▶ **THE PROBLEM**: Copy out all lines that hold "high".
— Start DATASET ENTRIES —
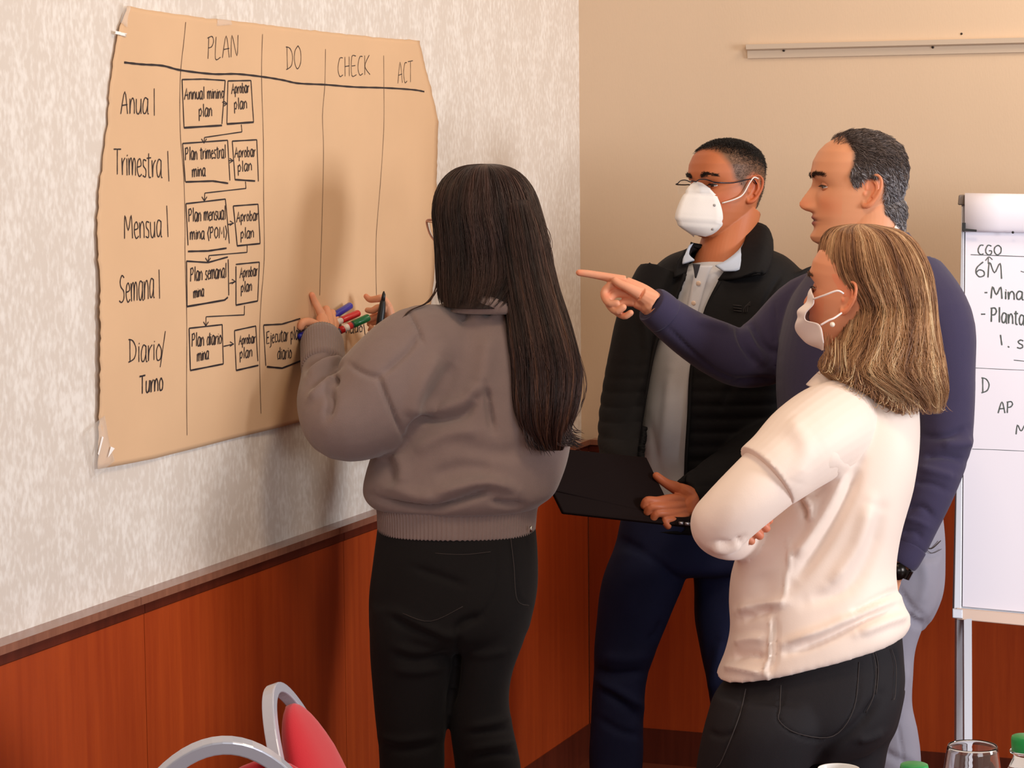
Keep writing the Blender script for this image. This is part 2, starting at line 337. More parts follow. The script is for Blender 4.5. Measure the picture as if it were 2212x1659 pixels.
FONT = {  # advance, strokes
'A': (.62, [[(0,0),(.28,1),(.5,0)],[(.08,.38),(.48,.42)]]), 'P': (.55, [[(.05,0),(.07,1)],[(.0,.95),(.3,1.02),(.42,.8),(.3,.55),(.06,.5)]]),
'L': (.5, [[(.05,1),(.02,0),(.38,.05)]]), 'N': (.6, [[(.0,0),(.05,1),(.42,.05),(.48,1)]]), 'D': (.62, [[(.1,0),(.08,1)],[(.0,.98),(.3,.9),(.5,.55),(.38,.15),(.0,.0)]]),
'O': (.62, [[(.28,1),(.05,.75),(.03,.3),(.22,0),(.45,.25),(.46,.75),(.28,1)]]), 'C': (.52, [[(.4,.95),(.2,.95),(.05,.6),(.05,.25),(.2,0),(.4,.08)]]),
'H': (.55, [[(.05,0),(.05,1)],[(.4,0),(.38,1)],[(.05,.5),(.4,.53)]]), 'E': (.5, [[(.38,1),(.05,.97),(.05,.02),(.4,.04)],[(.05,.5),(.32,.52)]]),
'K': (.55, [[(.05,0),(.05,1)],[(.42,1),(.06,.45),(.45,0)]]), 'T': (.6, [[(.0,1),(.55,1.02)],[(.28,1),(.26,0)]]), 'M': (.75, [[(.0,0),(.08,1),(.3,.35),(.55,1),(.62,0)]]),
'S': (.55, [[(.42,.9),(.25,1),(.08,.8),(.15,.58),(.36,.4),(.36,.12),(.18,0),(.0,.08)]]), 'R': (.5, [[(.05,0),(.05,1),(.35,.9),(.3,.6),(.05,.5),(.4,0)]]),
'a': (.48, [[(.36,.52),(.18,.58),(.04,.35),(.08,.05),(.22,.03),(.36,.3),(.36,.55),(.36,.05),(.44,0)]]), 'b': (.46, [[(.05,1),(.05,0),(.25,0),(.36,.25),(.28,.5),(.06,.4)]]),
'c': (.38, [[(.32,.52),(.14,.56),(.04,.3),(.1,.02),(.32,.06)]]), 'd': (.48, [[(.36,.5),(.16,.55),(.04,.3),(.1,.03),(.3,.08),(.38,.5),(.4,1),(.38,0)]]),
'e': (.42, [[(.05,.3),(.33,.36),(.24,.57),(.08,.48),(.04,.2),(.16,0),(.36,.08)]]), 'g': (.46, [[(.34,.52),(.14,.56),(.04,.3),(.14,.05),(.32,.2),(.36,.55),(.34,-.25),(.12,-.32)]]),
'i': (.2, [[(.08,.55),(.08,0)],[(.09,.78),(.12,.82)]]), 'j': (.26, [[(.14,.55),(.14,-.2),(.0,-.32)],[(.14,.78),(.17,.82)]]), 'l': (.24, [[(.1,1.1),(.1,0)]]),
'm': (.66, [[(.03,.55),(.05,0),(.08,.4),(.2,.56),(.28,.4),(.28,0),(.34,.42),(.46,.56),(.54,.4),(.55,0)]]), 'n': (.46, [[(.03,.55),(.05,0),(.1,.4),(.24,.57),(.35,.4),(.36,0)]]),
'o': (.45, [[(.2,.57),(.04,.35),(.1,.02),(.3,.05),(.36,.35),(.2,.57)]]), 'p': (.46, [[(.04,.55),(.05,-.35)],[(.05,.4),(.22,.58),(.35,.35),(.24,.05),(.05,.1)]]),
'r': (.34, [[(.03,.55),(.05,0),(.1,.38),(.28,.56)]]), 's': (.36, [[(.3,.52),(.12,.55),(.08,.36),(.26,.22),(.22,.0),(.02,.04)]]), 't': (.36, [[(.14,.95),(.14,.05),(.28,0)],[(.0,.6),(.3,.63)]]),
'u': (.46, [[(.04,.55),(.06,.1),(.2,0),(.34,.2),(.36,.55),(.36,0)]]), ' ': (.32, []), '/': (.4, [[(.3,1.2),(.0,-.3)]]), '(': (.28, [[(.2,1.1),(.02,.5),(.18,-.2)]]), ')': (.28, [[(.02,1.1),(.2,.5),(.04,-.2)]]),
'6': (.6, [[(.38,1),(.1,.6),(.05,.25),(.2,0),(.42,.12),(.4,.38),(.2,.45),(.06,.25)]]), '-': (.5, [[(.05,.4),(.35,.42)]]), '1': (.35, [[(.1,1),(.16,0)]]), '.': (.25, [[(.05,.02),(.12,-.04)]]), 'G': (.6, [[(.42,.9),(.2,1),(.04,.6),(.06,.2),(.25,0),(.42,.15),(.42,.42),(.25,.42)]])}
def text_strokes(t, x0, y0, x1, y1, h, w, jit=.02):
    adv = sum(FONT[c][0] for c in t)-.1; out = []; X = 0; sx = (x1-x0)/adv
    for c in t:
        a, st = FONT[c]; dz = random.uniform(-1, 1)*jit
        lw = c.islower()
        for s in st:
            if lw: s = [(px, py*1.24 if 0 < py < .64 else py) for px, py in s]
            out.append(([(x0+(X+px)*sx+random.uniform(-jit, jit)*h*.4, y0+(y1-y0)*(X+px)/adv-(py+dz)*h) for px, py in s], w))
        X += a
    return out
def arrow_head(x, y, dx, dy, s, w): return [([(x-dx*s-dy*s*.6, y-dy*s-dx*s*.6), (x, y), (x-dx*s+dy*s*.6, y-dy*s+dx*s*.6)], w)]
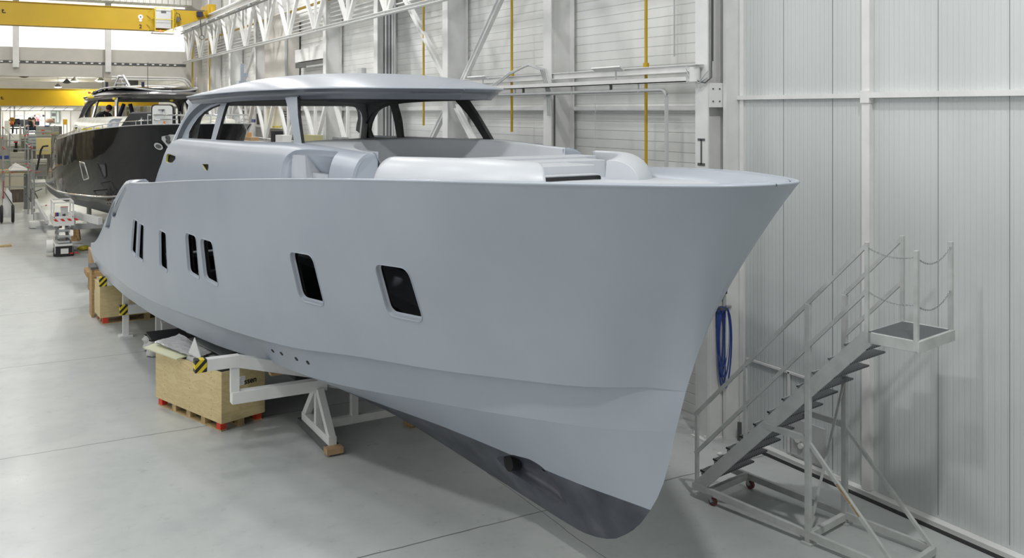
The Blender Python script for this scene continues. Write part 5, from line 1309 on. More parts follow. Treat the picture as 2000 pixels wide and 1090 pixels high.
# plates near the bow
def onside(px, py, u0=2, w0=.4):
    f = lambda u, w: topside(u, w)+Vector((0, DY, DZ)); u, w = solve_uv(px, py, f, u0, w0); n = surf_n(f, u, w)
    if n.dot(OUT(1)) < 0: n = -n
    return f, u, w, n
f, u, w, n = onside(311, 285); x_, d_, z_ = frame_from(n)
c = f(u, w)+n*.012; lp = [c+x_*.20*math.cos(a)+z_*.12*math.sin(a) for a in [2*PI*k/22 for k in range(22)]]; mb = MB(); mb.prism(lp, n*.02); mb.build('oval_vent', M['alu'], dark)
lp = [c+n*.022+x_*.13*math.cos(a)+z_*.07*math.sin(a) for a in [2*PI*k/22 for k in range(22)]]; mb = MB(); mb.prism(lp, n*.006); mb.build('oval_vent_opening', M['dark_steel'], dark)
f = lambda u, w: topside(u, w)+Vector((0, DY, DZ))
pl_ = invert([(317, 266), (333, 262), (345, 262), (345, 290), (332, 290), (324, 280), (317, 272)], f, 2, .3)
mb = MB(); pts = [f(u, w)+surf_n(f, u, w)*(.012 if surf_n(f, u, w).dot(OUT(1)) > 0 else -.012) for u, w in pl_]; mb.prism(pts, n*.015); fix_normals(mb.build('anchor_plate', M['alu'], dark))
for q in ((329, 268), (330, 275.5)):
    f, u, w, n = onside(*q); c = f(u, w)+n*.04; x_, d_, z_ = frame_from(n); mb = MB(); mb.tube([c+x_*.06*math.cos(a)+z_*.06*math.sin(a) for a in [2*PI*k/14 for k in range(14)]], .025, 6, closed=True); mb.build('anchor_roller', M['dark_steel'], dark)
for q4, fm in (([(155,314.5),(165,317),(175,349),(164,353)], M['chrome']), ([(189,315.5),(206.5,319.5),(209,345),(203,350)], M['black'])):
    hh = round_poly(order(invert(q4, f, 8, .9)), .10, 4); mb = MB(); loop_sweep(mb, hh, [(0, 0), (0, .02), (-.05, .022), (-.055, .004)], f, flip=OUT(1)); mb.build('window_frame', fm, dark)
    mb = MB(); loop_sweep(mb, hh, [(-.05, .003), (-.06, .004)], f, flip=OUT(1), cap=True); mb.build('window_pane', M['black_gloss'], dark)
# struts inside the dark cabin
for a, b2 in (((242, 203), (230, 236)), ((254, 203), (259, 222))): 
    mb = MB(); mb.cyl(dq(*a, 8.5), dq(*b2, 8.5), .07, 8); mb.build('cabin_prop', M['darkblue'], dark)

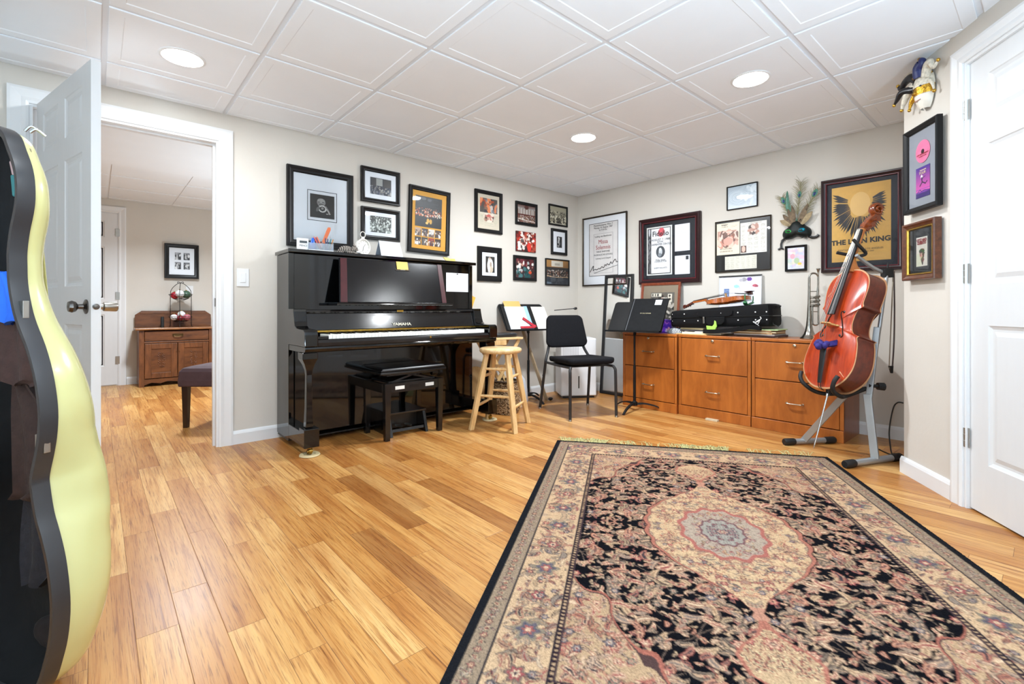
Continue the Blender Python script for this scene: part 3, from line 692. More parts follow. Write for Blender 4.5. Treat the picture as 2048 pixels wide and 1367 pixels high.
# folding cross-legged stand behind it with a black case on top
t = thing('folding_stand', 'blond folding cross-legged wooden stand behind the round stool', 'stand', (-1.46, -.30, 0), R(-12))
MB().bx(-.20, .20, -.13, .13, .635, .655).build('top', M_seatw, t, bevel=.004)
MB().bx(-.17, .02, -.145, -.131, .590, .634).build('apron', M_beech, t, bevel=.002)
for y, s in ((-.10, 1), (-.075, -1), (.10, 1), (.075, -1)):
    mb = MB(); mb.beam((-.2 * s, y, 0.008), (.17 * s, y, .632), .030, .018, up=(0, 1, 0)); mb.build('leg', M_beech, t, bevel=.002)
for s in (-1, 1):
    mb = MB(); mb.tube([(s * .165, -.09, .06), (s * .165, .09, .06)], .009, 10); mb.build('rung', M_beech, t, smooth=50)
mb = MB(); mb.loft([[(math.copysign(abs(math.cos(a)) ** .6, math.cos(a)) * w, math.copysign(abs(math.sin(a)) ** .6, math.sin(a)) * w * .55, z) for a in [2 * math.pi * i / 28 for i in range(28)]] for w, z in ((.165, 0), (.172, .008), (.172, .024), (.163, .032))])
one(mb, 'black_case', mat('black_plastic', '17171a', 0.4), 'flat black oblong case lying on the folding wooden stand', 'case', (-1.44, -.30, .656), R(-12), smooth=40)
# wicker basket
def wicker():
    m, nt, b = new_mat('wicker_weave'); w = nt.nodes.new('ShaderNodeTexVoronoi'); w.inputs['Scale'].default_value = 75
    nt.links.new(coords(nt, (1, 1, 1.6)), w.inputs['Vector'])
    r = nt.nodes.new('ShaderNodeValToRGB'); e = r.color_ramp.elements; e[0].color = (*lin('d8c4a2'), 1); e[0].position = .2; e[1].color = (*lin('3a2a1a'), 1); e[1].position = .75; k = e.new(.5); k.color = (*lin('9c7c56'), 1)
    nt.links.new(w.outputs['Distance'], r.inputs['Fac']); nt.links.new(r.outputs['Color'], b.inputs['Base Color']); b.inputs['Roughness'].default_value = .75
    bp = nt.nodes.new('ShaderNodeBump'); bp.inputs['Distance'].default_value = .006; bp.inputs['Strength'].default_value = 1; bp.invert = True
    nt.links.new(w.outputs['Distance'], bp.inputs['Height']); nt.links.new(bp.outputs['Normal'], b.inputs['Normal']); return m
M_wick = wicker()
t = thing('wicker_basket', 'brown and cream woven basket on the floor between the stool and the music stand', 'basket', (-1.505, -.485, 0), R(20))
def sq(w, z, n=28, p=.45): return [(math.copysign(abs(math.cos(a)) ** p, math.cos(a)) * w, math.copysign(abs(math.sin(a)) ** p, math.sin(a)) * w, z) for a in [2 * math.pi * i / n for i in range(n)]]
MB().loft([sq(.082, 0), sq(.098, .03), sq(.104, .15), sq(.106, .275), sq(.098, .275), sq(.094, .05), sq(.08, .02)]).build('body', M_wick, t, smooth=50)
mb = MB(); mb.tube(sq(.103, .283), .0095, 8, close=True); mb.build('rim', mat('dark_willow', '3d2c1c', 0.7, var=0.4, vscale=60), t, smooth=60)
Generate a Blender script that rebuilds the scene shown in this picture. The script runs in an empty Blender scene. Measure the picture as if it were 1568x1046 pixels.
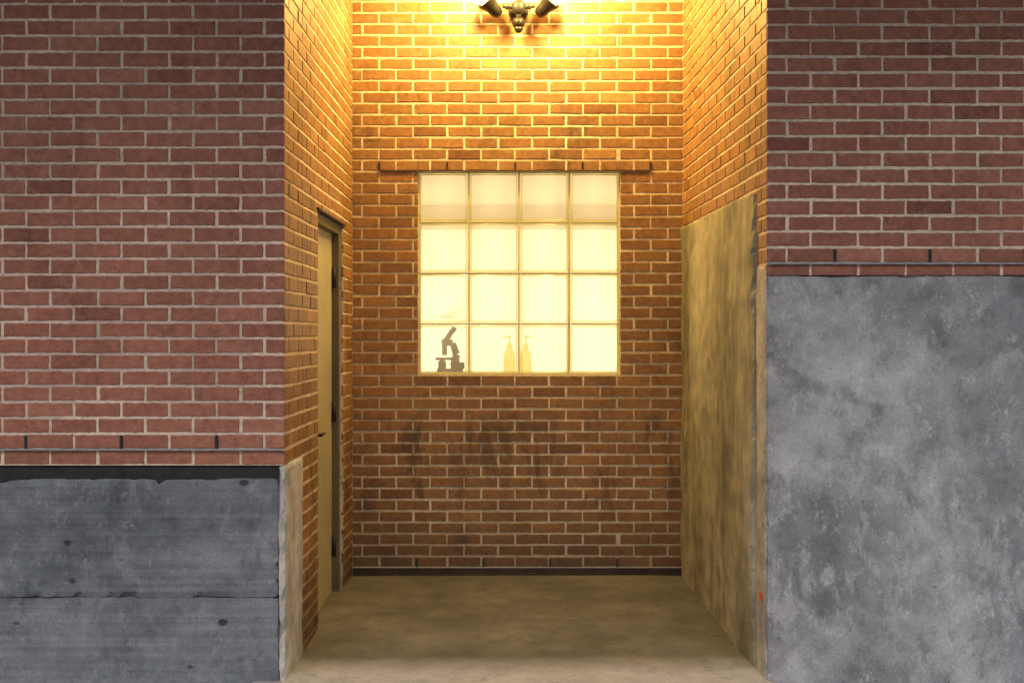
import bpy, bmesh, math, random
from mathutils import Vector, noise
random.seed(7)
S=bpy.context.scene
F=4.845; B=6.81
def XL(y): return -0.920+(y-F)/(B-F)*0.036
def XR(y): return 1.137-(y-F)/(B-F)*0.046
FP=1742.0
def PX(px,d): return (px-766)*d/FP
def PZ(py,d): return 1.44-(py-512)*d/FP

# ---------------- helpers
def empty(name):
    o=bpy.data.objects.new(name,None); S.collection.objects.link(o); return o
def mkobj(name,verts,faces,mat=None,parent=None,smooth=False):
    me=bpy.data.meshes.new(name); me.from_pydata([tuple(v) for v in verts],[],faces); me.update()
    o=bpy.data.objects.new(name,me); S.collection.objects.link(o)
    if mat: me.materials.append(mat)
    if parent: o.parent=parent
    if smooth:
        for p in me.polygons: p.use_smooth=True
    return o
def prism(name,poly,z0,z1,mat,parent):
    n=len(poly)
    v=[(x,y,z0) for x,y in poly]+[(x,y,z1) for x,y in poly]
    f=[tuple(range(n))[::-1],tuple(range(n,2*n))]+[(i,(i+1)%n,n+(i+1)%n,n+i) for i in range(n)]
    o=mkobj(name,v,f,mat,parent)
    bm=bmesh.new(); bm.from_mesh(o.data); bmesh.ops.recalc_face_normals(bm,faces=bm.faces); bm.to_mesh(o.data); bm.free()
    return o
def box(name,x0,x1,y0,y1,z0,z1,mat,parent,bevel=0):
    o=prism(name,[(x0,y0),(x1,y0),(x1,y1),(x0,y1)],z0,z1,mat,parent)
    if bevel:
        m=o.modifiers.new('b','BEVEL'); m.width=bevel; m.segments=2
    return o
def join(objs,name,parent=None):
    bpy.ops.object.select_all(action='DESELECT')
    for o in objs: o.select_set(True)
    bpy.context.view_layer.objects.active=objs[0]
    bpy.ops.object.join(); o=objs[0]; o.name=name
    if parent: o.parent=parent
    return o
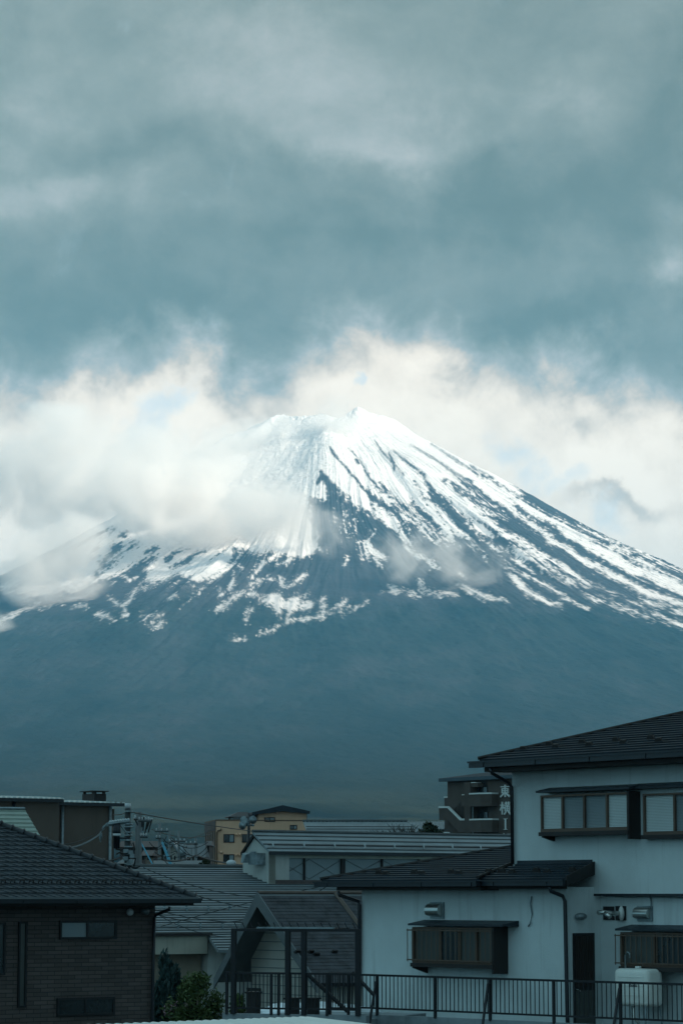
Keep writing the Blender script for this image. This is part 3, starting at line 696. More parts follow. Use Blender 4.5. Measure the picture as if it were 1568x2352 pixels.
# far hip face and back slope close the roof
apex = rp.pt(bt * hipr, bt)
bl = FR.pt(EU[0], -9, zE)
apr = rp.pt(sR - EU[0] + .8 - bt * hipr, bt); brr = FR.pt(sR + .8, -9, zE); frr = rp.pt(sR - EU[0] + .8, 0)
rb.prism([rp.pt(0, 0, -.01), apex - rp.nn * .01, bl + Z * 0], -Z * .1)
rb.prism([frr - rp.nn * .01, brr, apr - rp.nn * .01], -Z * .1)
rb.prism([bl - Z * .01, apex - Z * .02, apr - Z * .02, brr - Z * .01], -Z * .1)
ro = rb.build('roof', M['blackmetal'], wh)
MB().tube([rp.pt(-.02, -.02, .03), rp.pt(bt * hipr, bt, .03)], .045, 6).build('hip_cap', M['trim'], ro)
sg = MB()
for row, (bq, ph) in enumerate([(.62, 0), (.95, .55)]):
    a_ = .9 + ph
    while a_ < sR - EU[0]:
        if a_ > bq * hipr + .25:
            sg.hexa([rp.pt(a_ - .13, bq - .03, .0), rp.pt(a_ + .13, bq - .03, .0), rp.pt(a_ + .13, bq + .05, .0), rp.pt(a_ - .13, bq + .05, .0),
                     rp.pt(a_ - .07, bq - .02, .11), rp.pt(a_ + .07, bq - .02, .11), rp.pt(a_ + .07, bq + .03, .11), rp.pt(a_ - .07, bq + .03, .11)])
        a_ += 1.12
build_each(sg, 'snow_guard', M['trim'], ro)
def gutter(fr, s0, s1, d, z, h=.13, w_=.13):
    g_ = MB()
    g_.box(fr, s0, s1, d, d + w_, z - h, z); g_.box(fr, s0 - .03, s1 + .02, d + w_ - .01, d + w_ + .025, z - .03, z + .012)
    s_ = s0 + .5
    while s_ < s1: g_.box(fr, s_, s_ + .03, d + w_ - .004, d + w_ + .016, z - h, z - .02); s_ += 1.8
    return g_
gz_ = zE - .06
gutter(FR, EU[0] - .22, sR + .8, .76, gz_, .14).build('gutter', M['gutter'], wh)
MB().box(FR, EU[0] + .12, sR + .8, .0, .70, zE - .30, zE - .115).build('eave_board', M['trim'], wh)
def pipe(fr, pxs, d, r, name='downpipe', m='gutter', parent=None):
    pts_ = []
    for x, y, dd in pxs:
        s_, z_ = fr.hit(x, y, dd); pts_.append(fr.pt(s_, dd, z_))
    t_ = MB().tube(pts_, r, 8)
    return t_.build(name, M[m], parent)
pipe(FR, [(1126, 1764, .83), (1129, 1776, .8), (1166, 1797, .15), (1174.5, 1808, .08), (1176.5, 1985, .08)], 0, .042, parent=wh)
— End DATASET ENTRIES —
▶ **RESULT OF THIS EXERCISE**:
The Blender Python script for this scene continues. Write part 5, from line 1309 on. More parts follow. Treat the picture as 2000 pixels wide and 1090 pixels high.
Continue the Blender Python script for this scene: part 3, from line 692. More parts follow. Write for Blender 4.5. Treat the picture as 2048 pixels wide and 1367 pixels high.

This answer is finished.